The crash on Chappaquiddick Island, this film suggests, was the final instance of Edward Kennedy crumbling under those expectations of his family, his country, and above all of his iron-willed father. In the scenes leading up to the crash and flashing back to before it happened to reveal additional details, director Curran and lead actor Clarke portray Ted Kennedy as being not so much drunk on alcohol (though maybe he was also that) but mentally and physically disoriented and exhausted by self-doubt and despair at the thought (perhaps the certainty) of failing to live up to those expectations. Kopechne is intelligent and sympathetic (we have patriarchy to thank for having needy man-children like Kennedy and not capable women like her as natural assumed leader material), and attempts to comfort, or steady, or understand this weak man who is supposed to be a great one. That effort sucks her into his vortex, and costs her life.

“I’m not gonna be President,” Clarke’s Ted Kennedy utters to Gargan as he returns from the crash site to seek his friend’s aid. Clarke is careful to imbue the necessary weight and sadness in his character’s voice as he says this, but surely there must have been a sore temptation for him to express a note of relief as well. One core premise of Chappaquiddick, made explicit in Clarke’s final scene with Dern’s wheelchair-bound Joseph Kennedy, is that Edward Kennedy never wanted to be President, whether or not Mary Jo Kopechne’s death made that impossible. The mythic Kennedy curse is invoked, but maybe the curse of Edward Kennedy and his elder brothers was one of inheritance, not merely of their difficult father’s character (or, more psychologically compelling, as a result of that difficult character) but of a patriarchal masculine hero complex (perhaps more firmly inculcated into the younger three after the eldest’s war hero demise) that refused to release them from its domineering grasp for even scant moments of respite.

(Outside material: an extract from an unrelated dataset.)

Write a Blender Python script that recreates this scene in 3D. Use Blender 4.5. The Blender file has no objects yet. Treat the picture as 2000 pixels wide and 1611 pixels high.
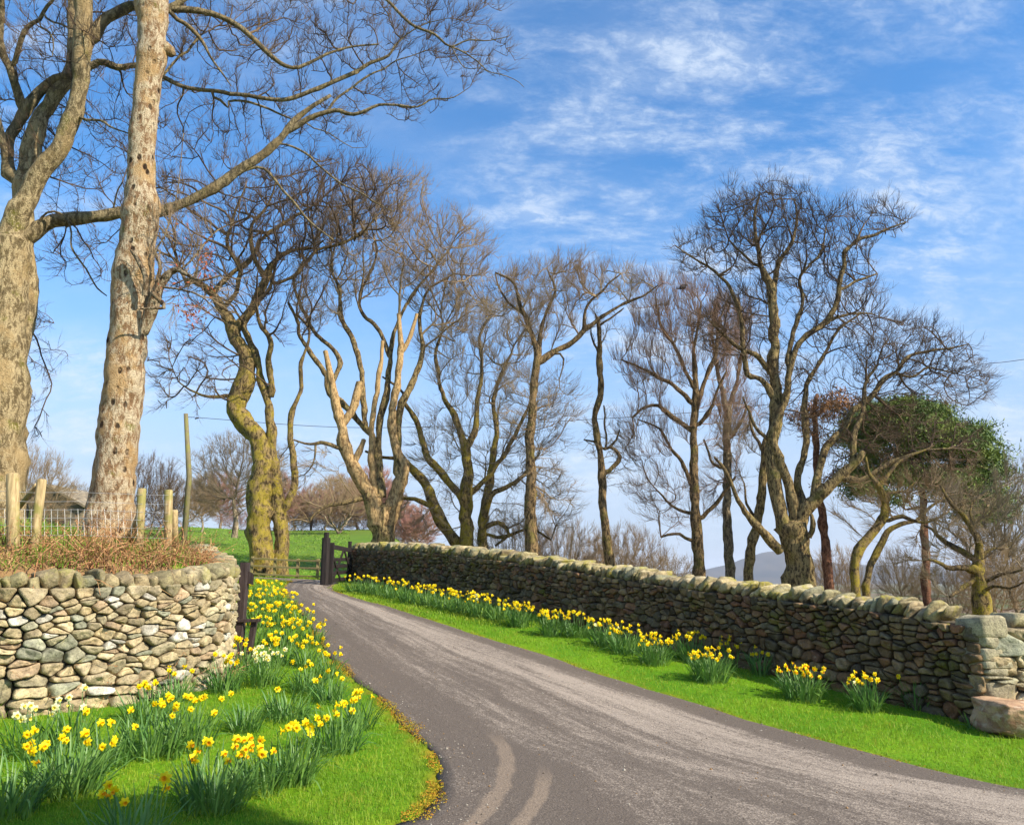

This male hero complex, a cultural inheritance of the sort of chivalric knighthood romance that was being invoked with the Camelot moniker, is still often lionized by traditionalists and conservatives as a catalogue of lost virtue. But we know from the #MeToo moment of our culture, and can see from Chappaquiddick‘s case study example, that these conceptual frameworks of male power and superiority not only preclude emotional self-examination and psychological honesty in a manner damaging to men and to those around them, they also compel immoral (or at least self-interestedly amoral) conduct in those powerful men when the fanciful assumption intended to justify those codes is that they should compel moral conduct instead.

One ought not to suggest that John and Robert Kennedy were assassinated because they adhered to this code, but their younger brother’s troubles as re-created in Chappaquiddick can be traced straight back to it, and are. Hardened by self-righteous anger, Helms’ Joe Gargan confronts Ted Kennedy at one point during his messy, disheartening response to the crash that, after all, killed another person, telling him that he is not a victim. But Ted Kennedy, like most men reared in his time, is a victim, though not in the way that Gargan is thinking of.

Chappaquiddick feeds into the narcissism of focusing on male suffering when it is in truth eclipsed by the suffering of others with the misfortune not to be important men, but it also subtly tracks, so deep in the subtextual background that it could easily be missed, that this narcissism (a trait not alien to the Kennedys, whatever other positive things might be said about them) can also be debilitating, a peculiar species of slow-poison curse. There is a tension of surface and depths, fantasy and reality, political spin and bare human tragedy, in Chappaquiddick. As in the case of the real-life incident as well as in the case of the Kennedy political legacy, that is a tension that is never, and inherently can never be, satisfactorily resolved.